Post by polymath » March 28th, 2015, 3:14 pm

A random, non-scientific survey with statistical anomalies deserves a healthy dose of skepticism. A survey that precludes results and begs the question -- uses the circular logic of a precluded claim assertion and presupposes its conclusions, which this one does -- is as useful as an off-the-cuff opinion and is an informal fallacy.

The foremost issue of the survey is the ballot selections where cherry-picked. "Other" choices, numerically significant, are not enumerated. Preselected options limited to expected results precludes results. The survey's methodology precludes its responses, like asking how often do you beat your children? Once a day? Twice weekly? Annually, whether they deserve a beating or not? Never? The question assumes responders beat their children, though allows the "never" escape option, and has no proposition or foundation.

The goodereader site is a self-promotion gig for the site's electronic publishing services and patently biased. Reason enough alone to question the survey results.

The numbers, too, to me, are fishy. Not that they are invented, that they skew toward Internet markets. Naturally, the survey's responders are Internet savvy and e-book savvy. A valid proposition, a control group, control selections, or all three would make the survey data progressively more reliable.

In any case, the survey expects only e-readers to respond, the number of responses was below a reliable sample size, and skews toward known quantities -- distribution outlets with a known reputation of being e-reader sources. Missing altogether are the categories of marketing practices each division represents: packaging (to mean content merit; ie, genre and quality of product *), advertising, publicity, promotion, and the one all-important and most elusive practice -- word-of-mouth buzz.

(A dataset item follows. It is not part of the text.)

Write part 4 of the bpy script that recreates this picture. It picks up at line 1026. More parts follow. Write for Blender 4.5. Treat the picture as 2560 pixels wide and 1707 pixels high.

The survey and its results imply e-readers generally browse for reading selections and make fickle choices according to capricious whims. They are assumed to settle for a product, probably of inferior quality, because they settle for something, anything, without conscious discernment. A reliable e-reader survey would poll based upon a proposition that e-readers make informed choices, even if those choices are non-consciously informed.

The one marketing way that matters, proven and reliable, is to package (see above *) a narrative product such that readers not only earnestly seek the product, they generate abundant word-of-mouth buzz about the product. Discretionary, nonessential consumption demands any reading product stand above the fray.